В то же время иллюзия свободы заставляла нас продвигаться в запретное пространство вольницы, а власть, например, уже не могла закрыть «Современник» и Таганку.
Противоречивость эпохи отражалась и в странном поведении министра культуры Екатерины Алексеевны Фурцевой. Бесконечные запреты, которые она озвучивала, ее попытка держать под бдительным оком личную жизнь каждого крупного художника, в особенности посланцев культуры за рубежом, ее смертельный страх перед «аморалкой», гневом Хрущева и ЦК неожиданно сменялись отвагой, желанием понять и защитить талант. Она рисковала, поддавалась интуитивным чувствам. Назначила бунтаря Олега Ефремова художественным руководителем МХАТа, разрешила репетиции острых пьес Михаила Рощина, Михаила Шатрова, Александра Гельмана, в какой-то момент не дала снять Юрия Любимова с поста художественного руководителя Таганки (потом, правда, испугалась). Она способствовала и назначению Алова и Наумова руководителями нового объединения. Впоследствии некоторые художники (Майя Плисецкая, Людмила Зыкина, Григорий Чухрай) с благодарностью вспоминали о том, как она их защищала.
В конце 70-х стало очевидно, что идеологически «построить» два «новых» поколения советских людей, вкусивших оттепели и увидевших западный образ жизни, уже не удастся, уже невозможно. Именно эти молодые в середине 80-х, при горбачевской перестройке и гласности, рванутся в свободное плавание, решительно осуществляя замыслы, о которых мы в 60-х и мечтать не смели.
Появятся картины, далеко шагнувшие вперед‚ – «Солярис» и «Сталкер» Тарковского, «Покаяние» Абуладзе, ленты о фашизме. После смерти Алова продуктивность в Шестом объединении резко упала, потеря соавтора и друга для оставшегося в одиночестве худрука долго мешала ему обрести форму.
С тех пор я часто встречала Владимира Наумова на чьих-то юбилеях, презентациях и, увы, похоронах. Седой, худощавый, высокий, он сохранил шевелюру, блеск глаз, подвижность и быстроту реакции. Он неизменно доброжелателен.
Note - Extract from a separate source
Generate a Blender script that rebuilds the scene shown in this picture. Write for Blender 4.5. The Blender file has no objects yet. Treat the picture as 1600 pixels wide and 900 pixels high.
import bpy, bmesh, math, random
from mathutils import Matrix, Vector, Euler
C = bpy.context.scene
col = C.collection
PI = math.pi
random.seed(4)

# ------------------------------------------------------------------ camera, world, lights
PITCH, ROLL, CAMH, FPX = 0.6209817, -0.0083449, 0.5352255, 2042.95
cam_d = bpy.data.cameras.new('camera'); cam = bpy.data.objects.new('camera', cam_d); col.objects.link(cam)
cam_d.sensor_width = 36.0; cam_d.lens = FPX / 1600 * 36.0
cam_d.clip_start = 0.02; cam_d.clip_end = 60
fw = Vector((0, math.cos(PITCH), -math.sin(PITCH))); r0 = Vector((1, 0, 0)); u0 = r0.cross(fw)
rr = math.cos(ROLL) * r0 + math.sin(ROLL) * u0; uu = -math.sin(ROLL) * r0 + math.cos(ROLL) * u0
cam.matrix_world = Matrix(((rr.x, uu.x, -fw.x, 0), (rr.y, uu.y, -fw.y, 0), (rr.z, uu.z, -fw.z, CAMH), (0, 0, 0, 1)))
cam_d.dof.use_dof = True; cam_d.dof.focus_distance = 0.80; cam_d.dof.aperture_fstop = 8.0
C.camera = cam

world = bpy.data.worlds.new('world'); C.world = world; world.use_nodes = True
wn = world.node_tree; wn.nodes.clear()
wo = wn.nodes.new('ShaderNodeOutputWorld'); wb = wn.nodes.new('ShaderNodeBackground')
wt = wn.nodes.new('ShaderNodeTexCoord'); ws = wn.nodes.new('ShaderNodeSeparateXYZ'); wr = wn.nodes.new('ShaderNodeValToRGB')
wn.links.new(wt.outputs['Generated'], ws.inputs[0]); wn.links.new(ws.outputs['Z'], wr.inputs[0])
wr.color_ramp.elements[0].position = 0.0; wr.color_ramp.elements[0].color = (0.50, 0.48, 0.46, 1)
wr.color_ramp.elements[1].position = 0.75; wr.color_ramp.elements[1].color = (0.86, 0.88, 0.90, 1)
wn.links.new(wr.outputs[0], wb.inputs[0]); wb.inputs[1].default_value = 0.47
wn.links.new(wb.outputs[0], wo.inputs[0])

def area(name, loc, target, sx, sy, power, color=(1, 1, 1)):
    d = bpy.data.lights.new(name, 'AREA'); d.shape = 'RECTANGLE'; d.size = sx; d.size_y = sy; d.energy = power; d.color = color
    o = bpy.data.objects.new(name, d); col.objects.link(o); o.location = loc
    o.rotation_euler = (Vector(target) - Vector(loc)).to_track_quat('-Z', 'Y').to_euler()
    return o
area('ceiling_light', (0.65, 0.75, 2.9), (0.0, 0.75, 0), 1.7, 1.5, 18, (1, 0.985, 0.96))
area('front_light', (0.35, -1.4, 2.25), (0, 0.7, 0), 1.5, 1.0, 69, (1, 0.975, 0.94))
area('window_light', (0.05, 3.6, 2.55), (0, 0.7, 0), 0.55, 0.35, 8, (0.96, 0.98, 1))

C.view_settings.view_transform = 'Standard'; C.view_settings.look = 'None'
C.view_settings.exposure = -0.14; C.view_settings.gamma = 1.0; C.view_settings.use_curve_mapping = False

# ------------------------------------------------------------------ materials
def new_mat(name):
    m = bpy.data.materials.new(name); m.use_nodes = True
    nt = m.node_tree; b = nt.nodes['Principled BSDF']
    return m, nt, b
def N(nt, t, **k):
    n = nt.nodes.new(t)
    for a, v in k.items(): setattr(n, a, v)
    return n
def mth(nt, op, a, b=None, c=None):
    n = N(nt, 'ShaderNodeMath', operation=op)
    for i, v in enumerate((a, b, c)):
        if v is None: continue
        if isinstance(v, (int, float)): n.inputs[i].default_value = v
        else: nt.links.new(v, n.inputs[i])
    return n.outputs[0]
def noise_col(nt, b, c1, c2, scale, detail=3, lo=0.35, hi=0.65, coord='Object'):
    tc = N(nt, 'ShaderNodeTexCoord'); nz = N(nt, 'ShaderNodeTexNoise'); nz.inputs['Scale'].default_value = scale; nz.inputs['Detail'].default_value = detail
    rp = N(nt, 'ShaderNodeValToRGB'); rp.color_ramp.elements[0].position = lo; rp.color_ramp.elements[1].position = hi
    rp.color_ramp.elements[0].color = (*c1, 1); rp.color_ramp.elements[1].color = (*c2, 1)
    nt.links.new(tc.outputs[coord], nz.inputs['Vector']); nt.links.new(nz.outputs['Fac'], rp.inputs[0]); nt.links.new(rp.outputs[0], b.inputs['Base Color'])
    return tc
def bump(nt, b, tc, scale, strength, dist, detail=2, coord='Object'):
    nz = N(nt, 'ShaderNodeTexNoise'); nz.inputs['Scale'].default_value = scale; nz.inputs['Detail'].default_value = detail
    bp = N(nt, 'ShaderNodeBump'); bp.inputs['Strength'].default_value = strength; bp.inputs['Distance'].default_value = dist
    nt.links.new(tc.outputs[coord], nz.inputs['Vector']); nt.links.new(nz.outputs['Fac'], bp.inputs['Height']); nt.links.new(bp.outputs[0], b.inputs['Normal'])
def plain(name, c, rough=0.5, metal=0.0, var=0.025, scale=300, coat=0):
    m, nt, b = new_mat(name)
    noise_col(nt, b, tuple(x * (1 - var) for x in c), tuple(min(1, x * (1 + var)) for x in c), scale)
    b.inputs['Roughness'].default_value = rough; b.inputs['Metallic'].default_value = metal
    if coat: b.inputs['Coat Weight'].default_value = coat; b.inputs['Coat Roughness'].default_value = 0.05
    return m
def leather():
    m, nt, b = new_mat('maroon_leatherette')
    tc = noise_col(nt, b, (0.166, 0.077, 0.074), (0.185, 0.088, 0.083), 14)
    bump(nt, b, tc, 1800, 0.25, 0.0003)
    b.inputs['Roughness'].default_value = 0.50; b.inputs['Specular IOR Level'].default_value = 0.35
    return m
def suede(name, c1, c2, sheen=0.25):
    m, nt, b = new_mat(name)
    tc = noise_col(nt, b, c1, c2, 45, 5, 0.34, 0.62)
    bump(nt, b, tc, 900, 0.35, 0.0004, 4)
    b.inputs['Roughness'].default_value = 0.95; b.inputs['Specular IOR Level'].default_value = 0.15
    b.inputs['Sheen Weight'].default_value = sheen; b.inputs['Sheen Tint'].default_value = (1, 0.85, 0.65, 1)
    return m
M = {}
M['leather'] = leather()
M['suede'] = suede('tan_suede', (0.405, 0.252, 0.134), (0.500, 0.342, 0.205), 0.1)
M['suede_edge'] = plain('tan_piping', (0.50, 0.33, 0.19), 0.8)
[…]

Однажды я заехала к нему на «Мосфильм», захотелось побывать в комнатах, где сиживали 40 лет назад, увидеть, что сохранилось от того Шестого объединения. Разумеется, почти все неузнаваемо перестроено. Только насыщенная фотографиями, афишами, книгами приемная худрука напоминает о былом. И появившаяся сравнительно недавно книга «В кадре».
Нам не дано предугадать, достигнет ли нынешний российский кинематограф уровня тех былых шедевров. А наше содружество в Шестом объединении «Мосфильма» напоминает уже комету, которая, падая на Землю, теряет свой свет.